All material below is to be reproduced exactly.

>> begin

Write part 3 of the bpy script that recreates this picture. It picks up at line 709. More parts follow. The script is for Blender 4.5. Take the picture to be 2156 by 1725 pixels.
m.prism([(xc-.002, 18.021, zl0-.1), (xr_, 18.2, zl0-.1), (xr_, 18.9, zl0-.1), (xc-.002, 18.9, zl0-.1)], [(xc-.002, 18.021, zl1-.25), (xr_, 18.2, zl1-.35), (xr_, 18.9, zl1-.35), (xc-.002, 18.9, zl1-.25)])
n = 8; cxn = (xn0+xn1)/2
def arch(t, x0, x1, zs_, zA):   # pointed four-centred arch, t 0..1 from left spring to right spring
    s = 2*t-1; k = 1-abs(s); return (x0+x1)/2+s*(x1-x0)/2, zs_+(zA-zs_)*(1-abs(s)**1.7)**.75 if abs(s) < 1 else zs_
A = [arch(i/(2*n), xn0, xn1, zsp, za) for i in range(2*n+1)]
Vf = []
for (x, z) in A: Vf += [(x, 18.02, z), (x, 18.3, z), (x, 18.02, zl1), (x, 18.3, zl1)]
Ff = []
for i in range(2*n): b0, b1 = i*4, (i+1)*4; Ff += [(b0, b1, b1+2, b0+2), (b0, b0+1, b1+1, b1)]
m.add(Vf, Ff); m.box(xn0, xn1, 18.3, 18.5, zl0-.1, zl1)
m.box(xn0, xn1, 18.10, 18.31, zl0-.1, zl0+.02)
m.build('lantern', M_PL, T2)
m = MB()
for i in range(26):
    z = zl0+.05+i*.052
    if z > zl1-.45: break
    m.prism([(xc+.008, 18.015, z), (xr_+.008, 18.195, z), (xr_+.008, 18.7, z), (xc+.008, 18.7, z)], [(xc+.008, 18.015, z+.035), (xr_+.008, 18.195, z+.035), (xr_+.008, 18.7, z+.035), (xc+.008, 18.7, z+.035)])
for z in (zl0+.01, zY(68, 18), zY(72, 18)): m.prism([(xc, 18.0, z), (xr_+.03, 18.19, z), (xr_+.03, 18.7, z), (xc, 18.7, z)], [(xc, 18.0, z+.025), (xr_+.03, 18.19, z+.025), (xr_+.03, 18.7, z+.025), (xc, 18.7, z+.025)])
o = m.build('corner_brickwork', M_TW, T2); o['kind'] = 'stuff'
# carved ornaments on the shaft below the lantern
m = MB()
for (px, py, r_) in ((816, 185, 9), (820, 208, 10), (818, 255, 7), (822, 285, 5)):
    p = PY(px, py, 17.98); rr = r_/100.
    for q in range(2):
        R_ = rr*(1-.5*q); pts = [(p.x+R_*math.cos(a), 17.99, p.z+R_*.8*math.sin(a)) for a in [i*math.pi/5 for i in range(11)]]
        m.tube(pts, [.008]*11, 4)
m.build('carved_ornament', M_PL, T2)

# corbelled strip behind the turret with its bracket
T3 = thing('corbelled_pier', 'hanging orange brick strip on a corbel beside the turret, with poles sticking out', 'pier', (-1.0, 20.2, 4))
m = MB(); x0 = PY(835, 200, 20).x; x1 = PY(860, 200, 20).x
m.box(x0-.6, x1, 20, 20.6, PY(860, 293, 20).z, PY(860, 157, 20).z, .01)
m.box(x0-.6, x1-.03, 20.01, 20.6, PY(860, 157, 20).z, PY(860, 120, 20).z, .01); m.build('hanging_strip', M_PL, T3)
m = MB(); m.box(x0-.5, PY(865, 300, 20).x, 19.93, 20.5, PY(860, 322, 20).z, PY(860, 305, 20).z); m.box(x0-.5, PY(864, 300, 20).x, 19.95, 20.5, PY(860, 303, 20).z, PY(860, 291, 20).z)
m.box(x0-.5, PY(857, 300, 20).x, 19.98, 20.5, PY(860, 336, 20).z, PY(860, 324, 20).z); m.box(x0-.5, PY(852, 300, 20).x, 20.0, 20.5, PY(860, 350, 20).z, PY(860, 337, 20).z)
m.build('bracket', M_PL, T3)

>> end

▶ Final result
Write part 3 of the bpy script that recreates this picture. It picks up at line 709. More parts follow. The script is for Blender 4.5. Take the picture to be 2156 by 1725 pixels.
m.prism([(xc-.002, 18.021, zl0-.1), (xr_, 18.2, zl0-.1), (xr_, 18.9, zl0-.1), (xc-.002, 18.9, zl0-.1)], [(xc-.002, 18.021, zl1-.25), (xr_, 18.2, zl1-.35), (xr_, 18.9, zl1-.35), (xc-.002, 18.9, zl1-.25)])
n = 8; cxn = (xn0+xn1)/2
def arch(t, x0, x1, zs_, zA):   # pointed four-centred arch, t 0..1 from left spring to right spring
    s = 2*t-1; k = 1-abs(s); return (x0+x1)/2+s*(x1-x0)/2, zs_+(zA-zs_)*(1-abs(s)**1.7)**.75 if abs(s) < 1 else zs_
A = [arch(i/(2*n), xn0, xn1, zsp, za) for i in range(2*n+1)]
Vf = []
for (x, z) in A: Vf += [(x, 18.02, z), (x, 18.3, z), (x, 18.02, zl1), (x, 18.3, zl1)]
Ff = []
for i in range(2*n): b0, b1 = i*4, (i+1)*4; Ff += [(b0, b1, b1+2, b0+2), (b0, b0+1, b1+1, b1)]
m.add(Vf, Ff); m.box(xn0, xn1, 18.3, 18.5, zl0-.1, zl1)
m.box(xn0, xn1, 18.10, 18.31, zl0-.1, zl0+.02)
m.build('lantern', M_PL, T2)
m = MB()
for i in range(26):
    z = zl0+.05+i*.052
    if z > zl1-.45: break
    m.prism([(xc+.008, 18.015, z), (xr_+.008, 18.195, z), (xr_+.008, 18.7, z), (xc+.008, 18.7, z)], [(xc+.008, 18.015, z+.035), (xr_+.008, 18.195, z+.035), (xr_+.008, 18.7, z+.035), (xc+.008, 18.7, z+.035)])
for z in (zl0+.01, zY(68, 18), zY(72, 18)): m.prism([(xc, 18.0, z), (xr_+.03, 18.19, z), (xr_+.03, 18.7, z), (xc, 18.7, z)], [(xc, 18.0, z+.025), (xr_+.03, 18.19, z+.025), (xr_+.03, 18.7, z+.025), (xc, 18.7, z+.025)])
o = m.build('corner_brickwork', M_TW, T2); o['kind'] = 'stuff'
# carved ornaments on the shaft below the lantern
m = MB()
for (px, py, r_) in ((816, 185, 9), (820, 208, 10), (818, 255, 7), (822, 285, 5)):
    p = PY(px, py, 17.98); rr = r_/100.
    for q in range(2):
        R_ = rr*(1-.5*q); pts = [(p.x+R_*math.cos(a), 17.99, p.z+R_*.8*math.sin(a)) for a in [i*math.pi/5 for i in range(11)]]
        m.tube(pts, [.008]*11, 4)
m.build('carved_ornament', M_PL, T2)

# corbelled strip behind the turret with its bracket
T3 = thing('corbelled_pier', 'hanging orange brick strip on a corbel beside the turret, with poles sticking out', 'pier', (-1.0, 20.2, 4))
m = MB(); x0 = PY(835, 200, 20).x; x1 = PY(860, 200, 20).x
m.box(x0-.6, x1, 20, 20.6, PY(860, 293, 20).z, PY(860, 157, 20).z, .01)
m.box(x0-.6, x1-.03, 20.01, 20.6, PY(860, 157, 20).z, PY(860, 120, 20).z, .01); m.build('hanging_strip', M_PL, T3)
m = MB(); m.box(x0-.5, PY(865, 300, 20).x, 19.93, 20.5, PY(860, 322, 20).z, PY(860, 305, 20).z); m.box(x0-.5, PY(864, 300, 20).x, 19.95, 20.5, PY(860, 303, 20).z, PY(860, 291, 20).z)
m.box(x0-.5, PY(857, 300, 20).x, 19.98, 20.5, PY(860, 336, 20).z, PY(860, 324, 20).z); m.box(x0-.5, PY(852, 300, 20).x, 20.0, 20.5, PY(860, 350, 20).z, PY(860, 337, 20).z)
m.build('bracket', M_PL, T3)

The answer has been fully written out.